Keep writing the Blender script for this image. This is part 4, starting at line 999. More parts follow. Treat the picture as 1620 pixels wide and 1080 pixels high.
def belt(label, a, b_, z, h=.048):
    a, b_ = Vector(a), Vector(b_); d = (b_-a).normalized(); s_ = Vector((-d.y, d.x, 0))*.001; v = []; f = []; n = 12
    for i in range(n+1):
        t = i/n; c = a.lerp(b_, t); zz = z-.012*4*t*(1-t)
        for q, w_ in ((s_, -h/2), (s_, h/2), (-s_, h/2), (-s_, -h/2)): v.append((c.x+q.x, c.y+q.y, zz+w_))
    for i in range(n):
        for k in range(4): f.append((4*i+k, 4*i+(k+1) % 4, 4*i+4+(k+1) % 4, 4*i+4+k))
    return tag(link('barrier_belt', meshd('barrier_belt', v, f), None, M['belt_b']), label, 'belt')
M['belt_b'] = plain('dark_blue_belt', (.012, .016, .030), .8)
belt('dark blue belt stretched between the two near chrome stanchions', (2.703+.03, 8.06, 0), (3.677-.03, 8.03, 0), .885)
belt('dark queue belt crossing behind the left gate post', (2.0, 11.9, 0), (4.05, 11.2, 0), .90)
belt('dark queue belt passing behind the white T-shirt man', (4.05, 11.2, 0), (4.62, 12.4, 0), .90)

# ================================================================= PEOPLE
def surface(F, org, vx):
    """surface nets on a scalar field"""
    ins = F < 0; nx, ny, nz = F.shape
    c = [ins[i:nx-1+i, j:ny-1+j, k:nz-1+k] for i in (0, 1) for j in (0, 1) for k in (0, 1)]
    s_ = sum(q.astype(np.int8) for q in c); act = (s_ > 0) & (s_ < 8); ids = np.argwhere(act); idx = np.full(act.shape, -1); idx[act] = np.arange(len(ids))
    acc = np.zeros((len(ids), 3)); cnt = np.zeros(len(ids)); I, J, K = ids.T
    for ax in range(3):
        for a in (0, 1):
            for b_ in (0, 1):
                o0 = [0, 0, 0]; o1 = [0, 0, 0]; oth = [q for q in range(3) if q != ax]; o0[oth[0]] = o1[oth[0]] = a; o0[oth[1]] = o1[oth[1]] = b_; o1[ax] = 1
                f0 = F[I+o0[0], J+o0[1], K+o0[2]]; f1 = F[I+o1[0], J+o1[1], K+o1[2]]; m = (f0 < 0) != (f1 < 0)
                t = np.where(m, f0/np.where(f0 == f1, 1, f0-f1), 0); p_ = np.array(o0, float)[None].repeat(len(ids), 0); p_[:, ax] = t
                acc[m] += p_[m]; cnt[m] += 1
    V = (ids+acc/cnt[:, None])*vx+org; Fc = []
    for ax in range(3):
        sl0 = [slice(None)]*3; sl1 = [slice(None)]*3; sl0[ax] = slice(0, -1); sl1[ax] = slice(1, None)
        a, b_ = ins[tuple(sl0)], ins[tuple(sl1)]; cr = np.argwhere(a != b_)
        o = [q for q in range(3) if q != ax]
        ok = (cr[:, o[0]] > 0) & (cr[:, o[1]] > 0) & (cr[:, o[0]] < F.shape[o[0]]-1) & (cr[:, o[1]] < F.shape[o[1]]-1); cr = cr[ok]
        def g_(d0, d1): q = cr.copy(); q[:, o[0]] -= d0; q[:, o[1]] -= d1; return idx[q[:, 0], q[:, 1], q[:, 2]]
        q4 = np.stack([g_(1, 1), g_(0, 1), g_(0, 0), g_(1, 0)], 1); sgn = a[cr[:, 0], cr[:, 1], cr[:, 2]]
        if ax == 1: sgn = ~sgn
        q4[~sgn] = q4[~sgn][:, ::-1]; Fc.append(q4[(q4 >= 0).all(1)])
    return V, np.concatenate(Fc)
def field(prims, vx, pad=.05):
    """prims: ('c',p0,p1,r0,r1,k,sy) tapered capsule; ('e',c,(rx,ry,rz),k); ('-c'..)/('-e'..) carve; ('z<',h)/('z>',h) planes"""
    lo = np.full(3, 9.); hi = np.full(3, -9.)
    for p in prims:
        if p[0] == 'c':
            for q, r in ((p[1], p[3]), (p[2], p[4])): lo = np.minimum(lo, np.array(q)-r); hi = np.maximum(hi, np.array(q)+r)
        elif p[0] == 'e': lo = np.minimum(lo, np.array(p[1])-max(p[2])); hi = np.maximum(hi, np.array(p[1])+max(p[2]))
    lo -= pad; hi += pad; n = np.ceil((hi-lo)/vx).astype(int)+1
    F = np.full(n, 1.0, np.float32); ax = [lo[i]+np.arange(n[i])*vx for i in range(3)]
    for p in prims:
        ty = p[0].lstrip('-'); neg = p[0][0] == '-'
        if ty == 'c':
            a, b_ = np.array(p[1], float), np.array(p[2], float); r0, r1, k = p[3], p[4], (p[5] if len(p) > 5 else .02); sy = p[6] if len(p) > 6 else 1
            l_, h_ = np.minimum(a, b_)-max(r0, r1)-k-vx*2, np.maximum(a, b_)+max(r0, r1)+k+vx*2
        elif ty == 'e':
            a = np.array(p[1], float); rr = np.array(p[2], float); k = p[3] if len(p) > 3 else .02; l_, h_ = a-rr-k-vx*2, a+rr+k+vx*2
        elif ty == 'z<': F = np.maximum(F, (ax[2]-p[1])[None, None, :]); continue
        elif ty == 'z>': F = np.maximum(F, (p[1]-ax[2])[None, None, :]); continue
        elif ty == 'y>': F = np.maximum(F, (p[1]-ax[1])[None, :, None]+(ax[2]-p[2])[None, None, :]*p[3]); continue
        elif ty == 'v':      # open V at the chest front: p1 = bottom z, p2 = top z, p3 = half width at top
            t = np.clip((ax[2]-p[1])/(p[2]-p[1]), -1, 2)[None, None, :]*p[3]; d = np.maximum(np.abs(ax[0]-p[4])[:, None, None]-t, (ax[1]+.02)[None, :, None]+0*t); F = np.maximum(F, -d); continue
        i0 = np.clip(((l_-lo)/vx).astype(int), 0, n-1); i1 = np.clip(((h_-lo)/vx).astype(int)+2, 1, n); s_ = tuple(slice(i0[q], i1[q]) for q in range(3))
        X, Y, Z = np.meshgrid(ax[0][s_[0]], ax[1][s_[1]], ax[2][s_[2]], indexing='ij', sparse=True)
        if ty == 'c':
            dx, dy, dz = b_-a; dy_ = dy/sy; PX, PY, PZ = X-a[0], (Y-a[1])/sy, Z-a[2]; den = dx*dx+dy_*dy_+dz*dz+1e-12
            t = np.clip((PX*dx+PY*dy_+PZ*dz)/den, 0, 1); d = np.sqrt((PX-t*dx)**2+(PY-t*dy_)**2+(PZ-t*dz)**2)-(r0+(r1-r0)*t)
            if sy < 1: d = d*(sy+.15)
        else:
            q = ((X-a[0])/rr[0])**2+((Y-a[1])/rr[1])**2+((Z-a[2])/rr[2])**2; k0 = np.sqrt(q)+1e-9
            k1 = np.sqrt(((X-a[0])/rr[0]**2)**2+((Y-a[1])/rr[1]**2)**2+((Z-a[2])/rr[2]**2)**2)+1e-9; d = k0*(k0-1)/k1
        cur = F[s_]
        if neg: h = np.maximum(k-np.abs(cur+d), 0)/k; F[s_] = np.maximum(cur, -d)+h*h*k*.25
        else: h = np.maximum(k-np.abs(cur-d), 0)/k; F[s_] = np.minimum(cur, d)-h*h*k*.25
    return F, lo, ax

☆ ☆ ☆

Print the complete listing again, exactly as it stands.

Keep writing the Blender script for this image. This is part 4, starting at line 999. More parts follow. Treat the picture as 1620 pixels wide and 1080 pixels high.
def belt(label, a, b_, z, h=.048):
    a, b_ = Vector(a), Vector(b_); d = (b_-a).normalized(); s_ = Vector((-d.y, d.x, 0))*.001; v = []; f = []; n = 12
    for i in range(n+1):
        t = i/n; c = a.lerp(b_, t); zz = z-.012*4*t*(1-t)
        for q, w_ in ((s_, -h/2), (s_, h/2), (-s_, h/2), (-s_, -h/2)): v.append((c.x+q.x, c.y+q.y, zz+w_))
    for i in range(n):
        for k in range(4): f.append((4*i+k, 4*i+(k+1) % 4, 4*i+4+(k+1) % 4, 4*i+4+k))
    return tag(link('barrier_belt', meshd('barrier_belt', v, f), None, M['belt_b']), label, 'belt')
M['belt_b'] = plain('dark_blue_belt', (.012, .016, .030), .8)
belt('dark blue belt stretched between the two near chrome stanchions', (2.703+.03, 8.06, 0), (3.677-.03, 8.03, 0), .885)
belt('dark queue belt crossing behind the left gate post', (2.0, 11.9, 0), (4.05, 11.2, 0), .90)
belt('dark queue belt passing behind the white T-shirt man', (4.05, 11.2, 0), (4.62, 12.4, 0), .90)

# ================================================================= PEOPLE
def surface(F, org, vx):
    """surface nets on a scalar field"""
    ins = F < 0; nx, ny, nz = F.shape
    c = [ins[i:nx-1+i, j:ny-1+j, k:nz-1+k] for i in (0, 1) for j in (0, 1) for k in (0, 1)]
    s_ = sum(q.astype(np.int8) for q in c); act = (s_ > 0) & (s_ < 8); ids = np.argwhere(act); idx = np.full(act.shape, -1); idx[act] = np.arange(len(ids))
    acc = np.zeros((len(ids), 3)); cnt = np.zeros(len(ids)); I, J, K = ids.T
    for ax in range(3):
        for a in (0, 1):
            for b_ in (0, 1):
                o0 = [0, 0, 0]; o1 = [0, 0, 0]; oth = [q for q in range(3) if q != ax]; o0[oth[0]] = o1[oth[0]] = a; o0[oth[1]] = o1[oth[1]] = b_; o1[ax] = 1
                f0 = F[I+o0[0], J+o0[1], K+o0[2]]; f1 = F[I+o1[0], J+o1[1], K+o1[2]]; m = (f0 < 0) != (f1 < 0)
                t = np.where(m, f0/np.where(f0 == f1, 1, f0-f1), 0); p_ = np.array(o0, float)[None].repeat(len(ids), 0); p_[:, ax] = t
                acc[m] += p_[m]; cnt[m] += 1
    V = (ids+acc/cnt[:, None])*vx+org; Fc = []
    for ax in range(3):
        sl0 = [slice(None)]*3; sl1 = [slice(None)]*3; sl0[ax] = slice(0, -1); sl1[ax] = slice(1, None)
        a, b_ = ins[tuple(sl0)], ins[tuple(sl1)]; cr = np.argwhere(a != b_)
        o = [q for q in range(3) if q != ax]
        ok = (cr[:, o[0]] > 0) & (cr[:, o[1]] > 0) & (cr[:, o[0]] < F.shape[o[0]]-1) & (cr[:, o[1]] < F.shape[o[1]]-1); cr = cr[ok]
        def g_(d0, d1): q = cr.copy(); q[:, o[0]] -= d0; q[:, o[1]] -= d1; return idx[q[:, 0], q[:, 1], q[:, 2]]
        q4 = np.stack([g_(1, 1), g_(0, 1), g_(0, 0), g_(1, 0)], 1); sgn = a[cr[:, 0], cr[:, 1], cr[:, 2]]
        if ax == 1: sgn = ~sgn
        q4[~sgn] = q4[~sgn][:, ::-1]; Fc.append(q4[(q4 >= 0).all(1)])
    return V, np.concatenate(Fc)
def field(prims, vx, pad=.05):
    """prims: ('c',p0,p1,r0,r1,k,sy) tapered capsule; ('e',c,(rx,ry,rz),k); ('-c'..)/('-e'..) carve; ('z<',h)/('z>',h) planes"""
    lo = np.full(3, 9.); hi = np.full(3, -9.)
    for p in prims:
        if p[0] == 'c':
            for q, r in ((p[1], p[3]), (p[2], p[4])): lo = np.minimum(lo, np.array(q)-r); hi = np.maximum(hi, np.array(q)+r)
        elif p[0] == 'e': lo = np.minimum(lo, np.array(p[1])-max(p[2])); hi = np.maximum(hi, np.array(p[1])+max(p[2]))
    lo -= pad; hi += pad; n = np.ceil((hi-lo)/vx).astype(int)+1
    F = np.full(n, 1.0, np.float32); ax = [lo[i]+np.arange(n[i])*vx for i in range(3)]
    for p in prims:
        ty = p[0].lstrip('-'); neg = p[0][0] == '-'
        if ty == 'c':
            a, b_ = np.array(p[1], float), np.array(p[2], float); r0, r1, k = p[3], p[4], (p[5] if len(p) > 5 else .02); sy = p[6] if len(p) > 6 else 1
            l_, h_ = np.minimum(a, b_)-max(r0, r1)-k-vx*2, np.maximum(a, b_)+max(r0, r1)+k+vx*2
        elif ty == 'e':
            a = np.array(p[1], float); rr = np.array(p[2], float); k = p[3] if len(p) > 3 else .02; l_, h_ = a-rr-k-vx*2, a+rr+k+vx*2
        elif ty == 'z<': F = np.maximum(F, (ax[2]-p[1])[None, None, :]); continue
        elif ty == 'z>': F = np.maximum(F, (p[1]-ax[2])[None, None, :]); continue
        elif ty == 'y>': F = np.maximum(F, (p[1]-ax[1])[None, :, None]+(ax[2]-p[2])[None, None, :]*p[3]); continue
        elif ty == 'v':      # open V at the chest front: p1 = bottom z, p2 = top z, p3 = half width at top
            t = np.clip((ax[2]-p[1])/(p[2]-p[1]), -1, 2)[None, None, :]*p[3]; d = np.maximum(np.abs(ax[0]-p[4])[:, None, None]-t, (ax[1]+.02)[None, :, None]+0*t); F = np.maximum(F, -d); continue
        i0 = np.clip(((l_-lo)/vx).astype(int), 0, n-1); i1 = np.clip(((h_-lo)/vx).astype(int)+2, 1, n); s_ = tuple(slice(i0[q], i1[q]) for q in range(3))
        X, Y, Z = np.meshgrid(ax[0][s_[0]], ax[1][s_[1]], ax[2][s_[2]], indexing='ij', sparse=True)
        if ty == 'c':
            dx, dy, dz = b_-a; dy_ = dy/sy; PX, PY, PZ = X-a[0], (Y-a[1])/sy, Z-a[2]; den = dx*dx+dy_*dy_+dz*dz+1e-12
            t = np.clip((PX*dx+PY*dy_+PZ*dz)/den, 0, 1); d = np.sqrt((PX-t*dx)**2+(PY-t*dy_)**2+(PZ-t*dz)**2)-(r0+(r1-r0)*t)
            if sy < 1: d = d*(sy+.15)
        else:
            q = ((X-a[0])/rr[0])**2+((Y-a[1])/rr[1])**2+((Z-a[2])/rr[2])**2; k0 = np.sqrt(q)+1e-9
            k1 = np.sqrt(((X-a[0])/rr[0]**2)**2+((Y-a[1])/rr[1]**2)**2+((Z-a[2])/rr[2]**2)**2)+1e-9; d = k0*(k0-1)/k1
        cur = F[s_]
        if neg: h = np.maximum(k-np.abs(cur+d), 0)/k; F[s_] = np.maximum(cur, -d)+h*h*k*.25
        else: h = np.maximum(k-np.abs(cur-d), 0)/k; F[s_] = np.minimum(cur, d)-h*h*k*.25
    return F, lo, ax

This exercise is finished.